The term for the annual reduction of a municipal bond's cost basis purchased at a premium is A) compound accretion. B) straight-line accretion. C) straight-line amortization. D) compound amortization.

C Amortization is the process by which the cost basis of a bond bought at a premium is decreased during the holding period. Because the cost basis is reduced by equal amounts every year, amortization is done on a straight-line basis. At maturity, the cost basis has been reduced to par.

State and local government securities (SLGS) are purchased by A) commercial banks. B) institutions. C) state and local governments. D) accredited investors.
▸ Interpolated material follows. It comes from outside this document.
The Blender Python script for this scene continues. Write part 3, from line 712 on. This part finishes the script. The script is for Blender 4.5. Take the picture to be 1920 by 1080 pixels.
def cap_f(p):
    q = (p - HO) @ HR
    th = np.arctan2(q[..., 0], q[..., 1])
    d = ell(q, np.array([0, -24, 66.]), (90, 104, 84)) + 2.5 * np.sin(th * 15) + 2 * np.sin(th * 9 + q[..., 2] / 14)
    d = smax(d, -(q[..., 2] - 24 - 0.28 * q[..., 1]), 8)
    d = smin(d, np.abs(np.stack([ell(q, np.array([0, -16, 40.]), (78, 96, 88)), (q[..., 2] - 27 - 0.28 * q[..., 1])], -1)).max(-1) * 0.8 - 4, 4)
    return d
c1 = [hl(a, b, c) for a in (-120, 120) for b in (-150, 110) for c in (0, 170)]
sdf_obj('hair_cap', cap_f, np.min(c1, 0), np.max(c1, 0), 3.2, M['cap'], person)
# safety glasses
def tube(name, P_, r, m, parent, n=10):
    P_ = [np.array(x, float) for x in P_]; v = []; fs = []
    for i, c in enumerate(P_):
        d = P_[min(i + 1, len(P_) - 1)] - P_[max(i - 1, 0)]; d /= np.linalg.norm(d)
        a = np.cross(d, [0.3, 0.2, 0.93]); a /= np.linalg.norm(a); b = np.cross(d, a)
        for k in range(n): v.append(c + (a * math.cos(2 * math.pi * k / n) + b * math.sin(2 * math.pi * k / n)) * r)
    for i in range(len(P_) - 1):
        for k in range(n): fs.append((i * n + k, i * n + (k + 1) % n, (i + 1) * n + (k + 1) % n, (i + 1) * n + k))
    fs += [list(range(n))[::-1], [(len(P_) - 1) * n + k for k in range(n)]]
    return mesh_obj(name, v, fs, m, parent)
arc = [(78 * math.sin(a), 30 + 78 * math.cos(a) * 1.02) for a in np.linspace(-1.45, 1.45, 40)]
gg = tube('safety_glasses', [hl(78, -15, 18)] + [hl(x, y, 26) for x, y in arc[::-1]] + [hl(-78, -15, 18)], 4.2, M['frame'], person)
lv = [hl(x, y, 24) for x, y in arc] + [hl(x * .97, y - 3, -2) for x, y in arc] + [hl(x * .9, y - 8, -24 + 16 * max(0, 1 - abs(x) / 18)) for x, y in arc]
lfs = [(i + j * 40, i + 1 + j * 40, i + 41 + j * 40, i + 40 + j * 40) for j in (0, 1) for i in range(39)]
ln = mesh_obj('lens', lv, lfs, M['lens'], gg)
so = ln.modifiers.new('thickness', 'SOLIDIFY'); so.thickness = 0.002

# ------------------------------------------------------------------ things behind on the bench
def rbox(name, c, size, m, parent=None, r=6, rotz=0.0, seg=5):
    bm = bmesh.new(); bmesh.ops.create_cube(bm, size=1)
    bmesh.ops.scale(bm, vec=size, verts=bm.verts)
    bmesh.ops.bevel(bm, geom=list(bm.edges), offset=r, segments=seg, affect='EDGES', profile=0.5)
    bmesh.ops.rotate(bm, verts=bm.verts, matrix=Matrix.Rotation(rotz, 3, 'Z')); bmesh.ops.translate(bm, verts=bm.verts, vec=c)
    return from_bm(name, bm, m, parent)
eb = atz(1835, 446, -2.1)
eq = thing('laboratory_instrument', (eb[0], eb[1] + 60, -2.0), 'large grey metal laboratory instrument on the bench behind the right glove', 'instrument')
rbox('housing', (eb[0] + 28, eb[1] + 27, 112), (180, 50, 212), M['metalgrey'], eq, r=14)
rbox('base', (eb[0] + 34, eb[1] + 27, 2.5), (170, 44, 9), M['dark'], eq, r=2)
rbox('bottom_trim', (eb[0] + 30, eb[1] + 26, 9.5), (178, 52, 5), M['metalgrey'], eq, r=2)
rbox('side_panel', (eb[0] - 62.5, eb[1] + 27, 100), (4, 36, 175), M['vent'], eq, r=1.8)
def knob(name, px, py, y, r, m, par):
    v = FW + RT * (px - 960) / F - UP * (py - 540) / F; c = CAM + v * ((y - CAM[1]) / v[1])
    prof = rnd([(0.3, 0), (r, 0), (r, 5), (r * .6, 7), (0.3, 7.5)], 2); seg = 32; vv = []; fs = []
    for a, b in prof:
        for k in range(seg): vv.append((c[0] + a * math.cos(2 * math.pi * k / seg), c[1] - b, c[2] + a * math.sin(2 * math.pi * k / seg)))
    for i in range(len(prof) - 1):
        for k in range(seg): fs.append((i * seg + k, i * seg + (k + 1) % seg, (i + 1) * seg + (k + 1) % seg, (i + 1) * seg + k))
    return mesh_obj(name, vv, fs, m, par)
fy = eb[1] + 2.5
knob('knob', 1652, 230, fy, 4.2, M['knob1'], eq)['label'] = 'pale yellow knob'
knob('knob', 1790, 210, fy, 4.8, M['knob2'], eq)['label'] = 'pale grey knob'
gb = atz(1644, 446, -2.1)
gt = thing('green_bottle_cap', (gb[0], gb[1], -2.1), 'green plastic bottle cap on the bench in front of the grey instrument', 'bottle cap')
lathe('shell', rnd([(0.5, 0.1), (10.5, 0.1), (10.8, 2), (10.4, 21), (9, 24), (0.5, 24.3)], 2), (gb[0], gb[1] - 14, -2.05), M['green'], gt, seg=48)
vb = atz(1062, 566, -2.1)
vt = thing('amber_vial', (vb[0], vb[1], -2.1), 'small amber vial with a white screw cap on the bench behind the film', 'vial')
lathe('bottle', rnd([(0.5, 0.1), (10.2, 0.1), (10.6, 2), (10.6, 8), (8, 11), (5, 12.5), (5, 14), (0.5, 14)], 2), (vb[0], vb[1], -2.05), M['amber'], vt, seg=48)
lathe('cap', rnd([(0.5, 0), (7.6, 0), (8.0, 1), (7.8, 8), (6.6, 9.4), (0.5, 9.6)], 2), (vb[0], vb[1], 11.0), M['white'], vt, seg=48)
C SLGS securities are purchased by municipal issuers that are subject to IRS yield restrictions when they invest the proceeds of a prerefunding. The monies placed in escrow are invested in SLGS, which are government securities whose interest rates are arranged to comply with IRS restrictions.

A quotation on a municipal security between dealers is assumed to be A) a nominal quote. B) an indication of interest. C) a workable quote. D) a bona fide quote.

D

All of the following terms are associated with general obligation (GO) bonds except A) limited tax bond. B) voter referendum. C) coterminous debt. D) protective covenants.

D

New Housing Authority (NHA) bonds are a relatively safe investment because A) banks buy these bonds. B) they are backed by the full faith and credit of the issuing municipalities. C) rental income provides a hedge against inflation. D) the U.S. government guarantees a contribution to secure the bonds.

D

The interest on which of the following municipal securities may be considered preference income for alternative minimum tax purposes? A) Original issue discount bonds B) PHAs C) TANs D) Private purpose bonds

D

When creating a diversified municipal bond portfolio, all of the following should be considered except A) the geographic location of the issuer. B) the credit rating. C) the source of funds backing the bonds. D) the denomination of the bonds included in the portfolio.

D

For an investor in the 37% federal income tax bracket, the tax-equivalent yield of a general obligation municipal bond with a coupon rate of 4.17% is A) 2.63%. B) 11.27%. C) 5.72%. D) 6.62%.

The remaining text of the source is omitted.